SOURCE EXCERPT =>
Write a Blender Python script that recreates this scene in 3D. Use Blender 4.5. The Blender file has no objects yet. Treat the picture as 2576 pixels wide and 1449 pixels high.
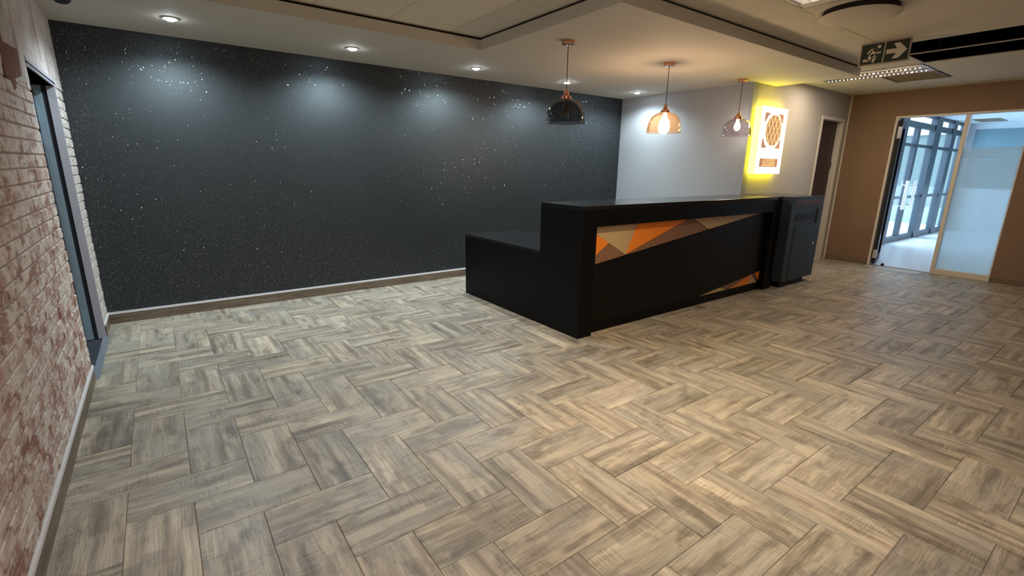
import bpy, bmesh, math, random
from mathutils import Vector, Matrix
random.seed(7)
scene = bpy.context.scene
COL = scene.collection

# ------------------------------------------------------------------ camera
cam_d = bpy.data.cameras.new('camera'); cam = bpy.data.objects.new('camera', cam_d); COL.objects.link(cam)
YAW, PITCH, ROLL, FPX = 0.6338, -0.2490, 0.0152, 1197.3
fw = Vector((math.sin(YAW)*math.cos(PITCH), math.cos(YAW)*math.cos(PITCH), math.sin(PITCH)))
rt = Vector((math.cos(YAW), -math.sin(YAW), 0)); up = rt.cross(fw)
r2 = math.cos(ROLL)*rt + math.sin(ROLL)*up; u2 = -math.sin(ROLL)*rt + math.cos(ROLL)*up
M = Matrix((r2, u2, -fw)).transposed().to_4x4(); M.translation = (0, 0, 1.5)
cam.matrix_world = M
cam_d.sensor_fit = 'HORIZONTAL'; cam_d.sensor_width = 36; cam_d.lens = FPX/2576*36
cam_d.clip_start = 0.05; cam_d.clip_end = 300
scene.camera = cam

# ------------------------------------------------------------------ world, exposure
w = bpy.data.worlds.new('world'); scene.world = w; w.use_nodes = True
bg = w.node_tree.nodes['Background']; bg.inputs[0].default_value = (0.56, 0.76, 1.0, 1); bg.inputs[1].default_value = 9.0
vs = scene.view_settings
vs.view_transform = 'Standard'; vs.look = 'None'; vs.gamma = 1; vs.use_curve_mapping = False; vs.exposure = 0.75
scene.cycles.max_bounces = 10; scene.cycles.diffuse_bounces = 5; scene.cycles.transparent_max_bounces = 16
scene.cycles.sample_clamp_indirect = 6.0; scene.cycles.sample_clamp_direct = 0.0
scene.cycles.caustics_reflective = False; scene.cycles.caustics_refractive = False

def light(name, typ, loc, energy, color, parent=None, **kw):
    d = bpy.data.lights.new(name, typ); d.energy = energy; d.color = color
    for k, v in kw.items(): setattr(d, k, v)
    o = bpy.data.objects.new(name, d); COL.objects.link(o); o.location = loc
    if parent: o.parent = parent; o.location = Vector(loc) - parent.location
    return o

# ------------------------------------------------------------------ dimensions
XL, YB, ZS, ZC = -0.541, 5.695, 2.607, 2.723
XG, YS, XR = 6.386, 3.486, 9.475
XA, YA, YF, XE = 2.747, 4.327, 2.516, 6.953
YN = -3.2                      # wall behind the camera
TW, TX, TY = 0.245, 0.435, 2.834

# ------------------------------------------------------------------ mesh helpers
def box(bm, x0, x1, y0, y1, z0, z1):
    v = [bm.verts.new((x, y, z)) for z in (z0, z1) for y in (y0, y1) for x in (x0, x1)]
    for f in ((0,2,3,1),(4,5,7,6),(0,1,5,4),(2,6,7,3),(0,4,6,2),(1,3,7,5)):
        bm.faces.new([v[i] for i in f])
    return bm
def B(*a):
    bm = bmesh.new()
    for q in (a if isinstance(a[0], (tuple, list)) else [a]): box(bm, *q)
    return bm
def bev(bm, w, seg=1):
    bmesh.ops.bevel(bm, geom=bm.edges[:], offset=w, segments=seg, affect='EDGES', profile=0.5); return bm
def prism(pts, axis, a0, a1, bm=None):
    """extrude a 2D outline along axis ('x': pts are (y,z); 'y': (x,z); 'z': (x,y))"""
    bm = bm or bmesh.new()
    def P(p, a): return {'x': (a, p[0], p[1]), 'y': (p[0], a, p[1]), 'z': (p[0], p[1], a)}[axis]
    lo = [bm.verts.new(P(p, a0)) for p in pts]; hi = [bm.verts.new(P(p, a1)) for p in pts]
    n = len(pts)
    f = [bm.faces.new(lo), bm.faces.new(hi)]
    for i in range(n): f.append(bm.faces.new((lo[i], lo[(i+1) % n], hi[(i+1) % n], hi[i])))
    bmesh.ops.recalc_face_normals(bm, faces=bm.faces[:])
    return bm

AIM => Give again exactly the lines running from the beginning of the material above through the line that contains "COL = scene.collection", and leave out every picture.

OUTPUT BELOW =>
Write a Blender Python script that recreates this scene in 3D. Use Blender 4.5. The Blender file has no objects yet. Treat the picture as 2576 pixels wide and 1449 pixels high.
import bpy, bmesh, math, random
from mathutils import Vector, Matrix
random.seed(7)
scene = bpy.context.scene
COL = scene.collection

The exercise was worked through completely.